A shorter version of this post appeared in Times Higher Education.
Students at the heart of the system? Savvy market operators armed with the information they need to make informed judgements about which course at which institution offers the perfect balance of cost and benefit? For those working in the HE ‘Information, Advice and Guidance’ (IAG) business – be it charities like Brightside, or university outreach services – we know that the reality is almost laughably far from this. There’s more information available than you can shake a stick at; a core plank of the Government’s scheme to empower the student consumer is to ‘publish more raw information from universities than ever before’. Yet, what’s utterly unclear is what students are going to do with that information in the absence of any coherent delivery system for advice and guidance. Because, just at the moment when it really matters that we get this right, the plug has been pulled on all the support systems simultaneously.
I’m not just talking about the demise of Aimhigher here; although, since one obvious consequence of an HE ‘market’ is that institutions will prioritise marketing over altruistic outreach, a national infrastructure with an explicit, cross-sector widening participation remit might seem worth inventing. No, there’s another, parallel market being created that should arguably be causing as much concern.

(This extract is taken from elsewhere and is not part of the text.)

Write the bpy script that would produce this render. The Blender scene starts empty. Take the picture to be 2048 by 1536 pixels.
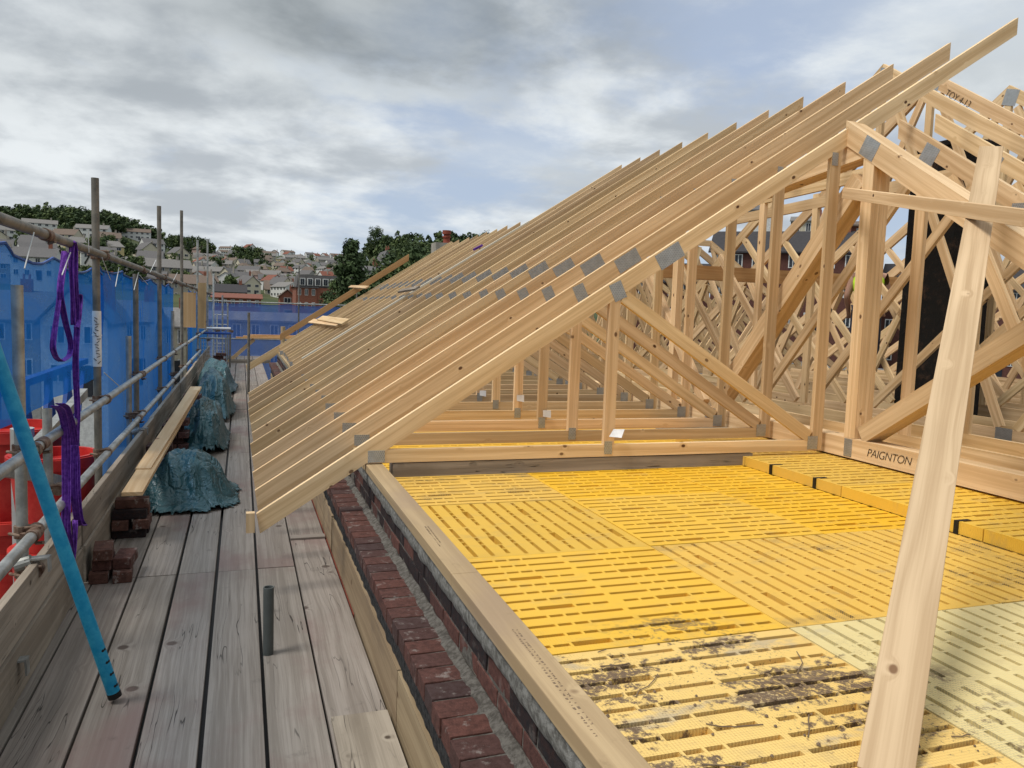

The Education Bill, when it receives Royal Assent in November, will give schools a new statutory duty: to secure access to impartial and independent careers guidance for every pupil in years 9 to 11. They will assess their students’ needs, and then develop appropriate careers guidance provision which meets these needs in partnership with independent providers. In short, they will be individual procurers in an all new IAG ‘market’ – but one for which there is no ring-fenced budget, and no centrally provided rules of engagement.
This new duty won’t be enforced until September 2012 but, in the current vacuum, many Local Authorities have taken advantage of this transfer of duty by making Connexions staff redundant en masse. So, gone is an infrastructure into which something better could have been fitted, and gone are very many of the trained careers guidance professionals who ought to be the core of any new offering. And don’t be lulled into a false sense of security by talk of the National Careers Service, to be put in place by April 2012; that’s for adults. And while they’re an equally important group of ‘consumers’ for universities, the signs that HE IAG will be prioritised by this service aren’t good either.
So, the schools that already do this well will continue to give their students the enormous advantage that sound advice and guidance makes. For those without access to such advice, the gulf will widen further. Universities provide masses of advice already, yet coverage is not universal and the market imperative risks seeing focused recruitment trump broader outreach work. But this is a risk we must guard against. You’d expect someone like me, running a charity seeking to connect, inform and inspire more people to achieve their potential through education, to argue strongly in favour of maintaining the broadest possible approach. But in my experience most of the staff who have tirelessly delivered outreach over the last decade, much of it altruistic, share my concern and frustration at it being undermined.
Silver bullets there are none, but one smart approach that some of Brightside’s university partners are taking is to provide combined initiatives that speak to a number of priorities. We provide an e-mentoring service that universities (and others) can embed into their outreach activities – making ongoing mentoring support available beyond the summer school or shadowing scheme, and generally being the thread that binds intermittent, face-to-face activities.
Moreover, our HEI partners are increasingly seeing this as a way not just of supporting outreach and providing volunteering opportunities for their undergraduates, but also of aiding retention and success (third years mentoring first years) and promoting employability (recent graduates and local employers mentoring second and third years). Hitting 3 OFFA priorities with one approach surely can’t be bad.
This is just one example amongst many, but whatever form such collaboration takes – and however much universities may understandably rail against yet again having to make up for problems for which they are not responsible – it is crucial that this collaboration happens. Notwithstanding all other pressures, we must respond to the serious and growing need for clear, impartial information and advice about the system. If we don’t, then it’s not clear at the moment who will.